Vlinderprinses figurant op de motor

Met al die oldtimers komt het verhaal nog meer tot leven

Nieuws

Figurant Janneke Nijboer – Van Laar uit De Kiel met haar Jawa uit 1949 onmisbaar op de set van De Vlinderprinses. “Met al die oldtimers komt het verhaal nog meer tot leven”

Onopvallend, maar onmisbaar op de set van De Vlinderprinses. Figuranten zorgen voor een geloofwaardige setting. Soms doen ze dat zonder geluid, maar Janneke Nijboer – Van Laar uit De Kiel is op haar klassieke Jawa Perak uit 1949 een uitzondering.

Vlak voordat het muziektheaterspektakel begint, paradeert Janneke met de ronkende oldtimer motor over het speelveld en tijdens de voorstelling maakt ze nog een paar rondes over de Stegenwantsweg langs de bomvolle tribunes. Zo komt het verhaal uit 1952 in al haar facetten nog meer te leven.

Janneke was begin januari namens LOL Kinderopvang bij de themadag over de legende van de Prinses van Zweeloo betrokken. ”Ik kwam met Gerrit Hegen in gesprek over onze gereviseerde oldtimer Jawa Perak, die in onze schuur stof zat te vangen en eigenlijk nodig weer vlieguren moest maken. Mijn vader heeft deze vergane glorie helemaal opgeknapt. Het is een prachtig motorisch pronkstuk van mijn grootvader.”

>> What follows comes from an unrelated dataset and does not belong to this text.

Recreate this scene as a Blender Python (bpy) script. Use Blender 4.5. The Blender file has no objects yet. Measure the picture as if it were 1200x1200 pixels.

Janneke stelde de oldtimer beschikbaar aan De Vlinderprinses, maar het tweede verzoek van Gerrit volgde snel: “Wil jij niet zelf als coureur met motorpak uit de vijftiger jaren op de motor act de prescene geven? Ik heb eigenlijk niet lang getwijfeld. Heel mooi om hier medewerking aan te verlenen.”

Janneke koerst dagelijks met de Jawa vanuit De Kiel naar het speelterrein. Als figurant een onmisbare schakel in het totaalplaatje. Twijfel of de motor het gedurende de zeven voorstellingen zal begeven heeft ze niet. “Dit is onverwoestbaar materiaal. Het blok is gereviseerd, nieuwe cilinders en een probleemloze elektronische ontsteking. Dit oudje kan nog jaren mee en dankzij De Vlinderprinses heb ik een nieuwe hobby ontdekt. Ik ga de Jawa Perak voortaan vaker uit de schuur halen. Zonde dat dit pronkstuk stof zit te vangen.”